• _Recorded data_:
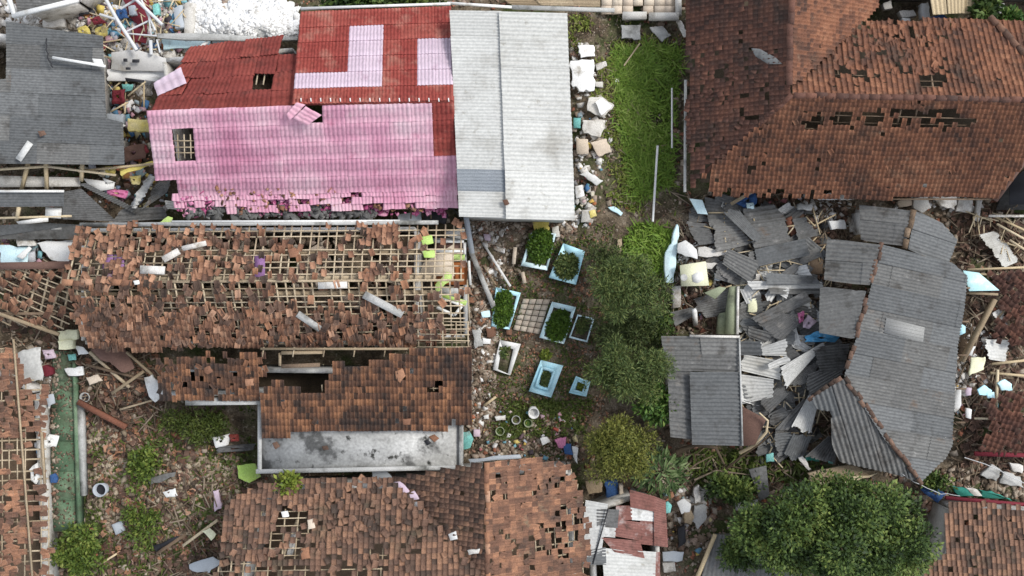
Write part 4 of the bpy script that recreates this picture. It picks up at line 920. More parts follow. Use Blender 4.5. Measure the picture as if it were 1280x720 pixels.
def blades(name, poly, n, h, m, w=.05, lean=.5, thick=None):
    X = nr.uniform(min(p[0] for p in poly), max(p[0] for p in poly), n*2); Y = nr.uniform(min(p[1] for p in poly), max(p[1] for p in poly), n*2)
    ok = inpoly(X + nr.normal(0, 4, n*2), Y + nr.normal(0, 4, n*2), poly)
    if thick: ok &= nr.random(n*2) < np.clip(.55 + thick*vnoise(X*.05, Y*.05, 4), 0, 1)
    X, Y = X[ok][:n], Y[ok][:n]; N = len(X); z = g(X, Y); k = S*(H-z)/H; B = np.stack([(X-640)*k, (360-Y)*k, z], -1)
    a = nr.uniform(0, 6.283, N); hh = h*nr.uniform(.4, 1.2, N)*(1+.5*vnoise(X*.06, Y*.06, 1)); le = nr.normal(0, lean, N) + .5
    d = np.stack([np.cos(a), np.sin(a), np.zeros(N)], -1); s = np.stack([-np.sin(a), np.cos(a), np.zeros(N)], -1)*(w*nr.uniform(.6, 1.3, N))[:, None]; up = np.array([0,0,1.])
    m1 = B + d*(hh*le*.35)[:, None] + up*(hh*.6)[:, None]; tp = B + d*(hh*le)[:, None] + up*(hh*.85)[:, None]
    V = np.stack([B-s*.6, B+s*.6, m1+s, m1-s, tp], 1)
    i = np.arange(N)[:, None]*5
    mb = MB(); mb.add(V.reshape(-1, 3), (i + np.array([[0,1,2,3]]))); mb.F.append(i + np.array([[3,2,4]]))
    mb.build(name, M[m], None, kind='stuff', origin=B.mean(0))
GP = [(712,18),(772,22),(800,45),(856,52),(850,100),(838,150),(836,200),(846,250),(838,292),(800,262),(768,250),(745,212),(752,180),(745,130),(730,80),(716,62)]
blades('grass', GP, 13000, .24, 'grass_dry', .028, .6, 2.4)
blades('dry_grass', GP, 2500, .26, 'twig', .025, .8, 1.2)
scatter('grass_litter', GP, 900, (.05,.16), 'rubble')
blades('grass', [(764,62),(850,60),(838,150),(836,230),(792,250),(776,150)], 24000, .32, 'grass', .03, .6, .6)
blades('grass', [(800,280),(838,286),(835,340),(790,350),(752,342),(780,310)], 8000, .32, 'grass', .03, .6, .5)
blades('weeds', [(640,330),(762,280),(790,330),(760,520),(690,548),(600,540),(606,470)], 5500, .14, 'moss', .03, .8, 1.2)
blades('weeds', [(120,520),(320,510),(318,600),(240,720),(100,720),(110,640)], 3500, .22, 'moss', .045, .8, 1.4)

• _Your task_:
Extract the full listing exactly, with the pictures left out.

• _Solution for this task_:
Write part 4 of the bpy script that recreates this picture. It picks up at line 920. More parts follow. Use Blender 4.5. Measure the picture as if it were 1280x720 pixels.
def blades(name, poly, n, h, m, w=.05, lean=.5, thick=None):
    X = nr.uniform(min(p[0] for p in poly), max(p[0] for p in poly), n*2); Y = nr.uniform(min(p[1] for p in poly), max(p[1] for p in poly), n*2)
    ok = inpoly(X + nr.normal(0, 4, n*2), Y + nr.normal(0, 4, n*2), poly)
    if thick: ok &= nr.random(n*2) < np.clip(.55 + thick*vnoise(X*.05, Y*.05, 4), 0, 1)
    X, Y = X[ok][:n], Y[ok][:n]; N = len(X); z = g(X, Y); k = S*(H-z)/H; B = np.stack([(X-640)*k, (360-Y)*k, z], -1)
    a = nr.uniform(0, 6.283, N); hh = h*nr.uniform(.4, 1.2, N)*(1+.5*vnoise(X*.06, Y*.06, 1)); le = nr.normal(0, lean, N) + .5
    d = np.stack([np.cos(a), np.sin(a), np.zeros(N)], -1); s = np.stack([-np.sin(a), np.cos(a), np.zeros(N)], -1)*(w*nr.uniform(.6, 1.3, N))[:, None]; up = np.array([0,0,1.])
    m1 = B + d*(hh*le*.35)[:, None] + up*(hh*.6)[:, None]; tp = B + d*(hh*le)[:, None] + up*(hh*.85)[:, None]
    V = np.stack([B-s*.6, B+s*.6, m1+s, m1-s, tp], 1)
    i = np.arange(N)[:, None]*5
    mb = MB(); mb.add(V.reshape(-1, 3), (i + np.array([[0,1,2,3]]))); mb.F.append(i + np.array([[3,2,4]]))
    mb.build(name, M[m], None, kind='stuff', origin=B.mean(0))
GP = [(712,18),(772,22),(800,45),(856,52),(850,100),(838,150),(836,200),(846,250),(838,292),(800,262),(768,250),(745,212),(752,180),(745,130),(730,80),(716,62)]
blades('grass', GP, 13000, .24, 'grass_dry', .028, .6, 2.4)
blades('dry_grass', GP, 2500, .26, 'twig', .025, .8, 1.2)
scatter('grass_litter', GP, 900, (.05,.16), 'rubble')
blades('grass', [(764,62),(850,60),(838,150),(836,230),(792,250),(776,150)], 24000, .32, 'grass', .03, .6, .6)
blades('grass', [(800,280),(838,286),(835,340),(790,350),(752,342),(780,310)], 8000, .32, 'grass', .03, .6, .5)
blades('weeds', [(640,330),(762,280),(790,330),(760,520),(690,548),(600,540),(606,470)], 5500, .14, 'moss', .03, .8, 1.2)
blades('weeds', [(120,520),(320,510),(318,600),(240,720),(100,720),(110,640)], 3500, .22, 'moss', .045, .8, 1.4)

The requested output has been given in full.